'''

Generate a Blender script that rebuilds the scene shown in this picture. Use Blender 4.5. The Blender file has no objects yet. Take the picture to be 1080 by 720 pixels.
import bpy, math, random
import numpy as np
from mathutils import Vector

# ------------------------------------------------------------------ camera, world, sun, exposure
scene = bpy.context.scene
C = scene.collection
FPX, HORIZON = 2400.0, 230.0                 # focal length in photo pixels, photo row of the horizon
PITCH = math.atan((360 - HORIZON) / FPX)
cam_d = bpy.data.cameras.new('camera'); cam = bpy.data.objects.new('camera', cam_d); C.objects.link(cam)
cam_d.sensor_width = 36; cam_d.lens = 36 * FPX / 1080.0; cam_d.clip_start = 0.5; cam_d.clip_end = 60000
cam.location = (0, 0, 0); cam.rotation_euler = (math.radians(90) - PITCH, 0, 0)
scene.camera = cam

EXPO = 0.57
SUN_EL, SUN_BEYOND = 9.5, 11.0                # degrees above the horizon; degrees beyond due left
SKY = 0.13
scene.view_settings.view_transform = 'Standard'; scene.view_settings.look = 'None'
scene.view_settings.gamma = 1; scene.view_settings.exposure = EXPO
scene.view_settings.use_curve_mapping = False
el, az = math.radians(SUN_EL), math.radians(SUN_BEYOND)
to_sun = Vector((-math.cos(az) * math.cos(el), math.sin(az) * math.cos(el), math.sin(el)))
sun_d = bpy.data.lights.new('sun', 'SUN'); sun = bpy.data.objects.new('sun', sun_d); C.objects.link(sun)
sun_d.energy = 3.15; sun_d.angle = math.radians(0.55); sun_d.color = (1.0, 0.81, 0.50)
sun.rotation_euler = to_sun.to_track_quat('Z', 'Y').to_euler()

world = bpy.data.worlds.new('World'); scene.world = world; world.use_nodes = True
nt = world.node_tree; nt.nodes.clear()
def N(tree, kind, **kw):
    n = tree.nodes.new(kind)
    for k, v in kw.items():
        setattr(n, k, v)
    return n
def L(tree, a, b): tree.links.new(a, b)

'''

Print the listing above from its first line through the line with "scene.camera = cam", and stop there.

▸ **Exercise answer**:
Generate a Blender script that rebuilds the scene shown in this picture. Use Blender 4.5. The Blender file has no objects yet. Take the picture to be 1080 by 720 pixels.
import bpy, math, random
import numpy as np
from mathutils import Vector

# ------------------------------------------------------------------ camera, world, sun, exposure
scene = bpy.context.scene
C = scene.collection
FPX, HORIZON = 2400.0, 230.0                 # focal length in photo pixels, photo row of the horizon
PITCH = math.atan((360 - HORIZON) / FPX)
cam_d = bpy.data.cameras.new('camera'); cam = bpy.data.objects.new('camera', cam_d); C.objects.link(cam)
cam_d.sensor_width = 36; cam_d.lens = 36 * FPX / 1080.0; cam_d.clip_start = 0.5; cam_d.clip_end = 60000
cam.location = (0, 0, 0); cam.rotation_euler = (math.radians(90) - PITCH, 0, 0)
scene.camera = cam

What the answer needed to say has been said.